President Trump, who repeatedly has touted the stock market’s gains as evidence that his economic policy efforts are paying off, trumpeted the January jobs report on Twitter. He made no mention of the stock market’s lousy day.

Still, the Dow Jones industrials are 39.2% higher since Trump was elected despite Friday’s pullback.

Others have said U.S. stocks were rising mostly on the economic growth that’s been seen worldwide in the last two years, which also had sent foreign stocks higher. But stock prices fell across the globe Friday, with major indexes also dropping in Europe and Asia.

Technology stocks took a particular drubbing Friday. After soaring earlier on expectations of continued strong earnings growth, some of the industry’s top players — including Apple Inc. and Google parent Alphabet Inc. — this week posted mixed quarterly results that contributed to the sell-off.

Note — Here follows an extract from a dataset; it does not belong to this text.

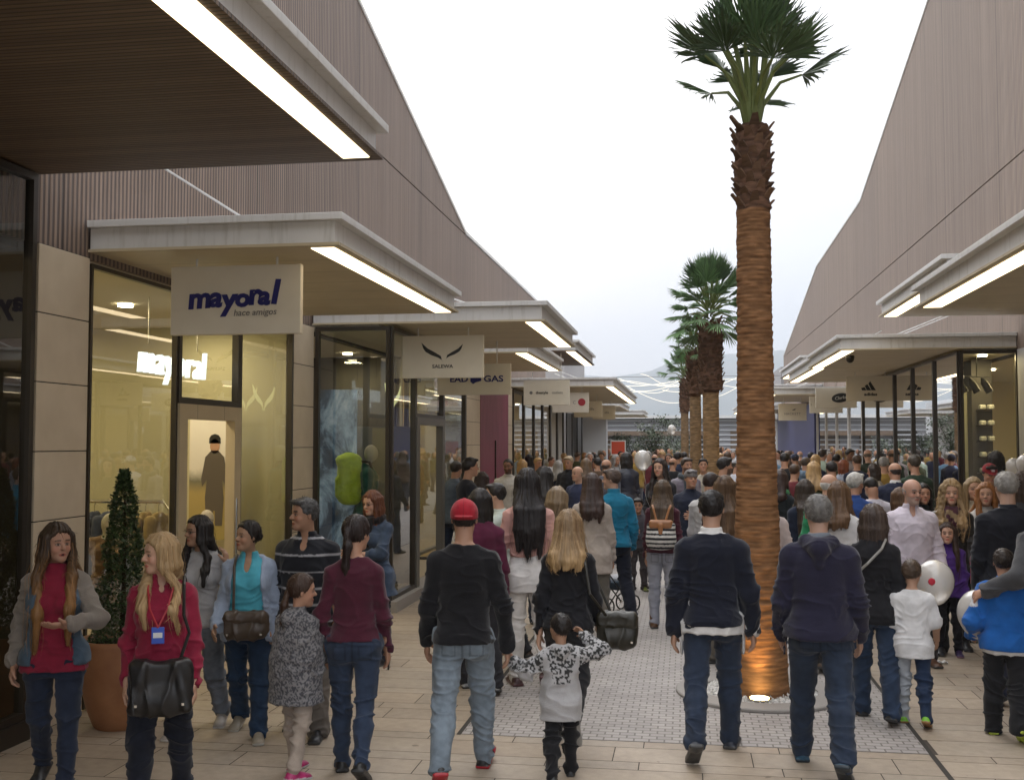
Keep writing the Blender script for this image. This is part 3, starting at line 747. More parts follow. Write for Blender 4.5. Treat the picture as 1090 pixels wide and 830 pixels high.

“Many stock investors feel as though a correction is overdue” after the rally in tech stocks, said Clement Thibault, a senior analyst at Investing.com. “It doesn’t have to be Armageddon, but it certainly has been an extended streak without even a 5% correction in the market.

“I don’t think today’s drops are a big surprise, and Monday’s open [of trading] will tell us a lot more on the state of the stock market, once everyone has the weekend to reconsider their positions,” he said.

For companies such as Apple — whose stock skidded 4.4% on Friday, giving it a 5.2% loss for the year so far — Thibault said he wasn’t concerned and in fact saw it as a buying opportunity.

“It’s not uncommon for Apple to experience cyclical drops of 7% to 9%, only for the stock to resume its upward trajectory afterward,” he said.

Apple’s fiscal first-quarter 2018 earnings beat analyst expectations. But a drop-off in phone sales and a lowered second-quarter guidance caused some investors to worry.

Some stocks bucked Friday’s decline. E-commerce giant Amazon.com gained 2.9%, Charter Communications Inc. rose 4.4% and Mattel Inc. surged 7.9% as investors speculated that Mattel’s current restructuring would stem a years-long drop in the toymaker’s sales.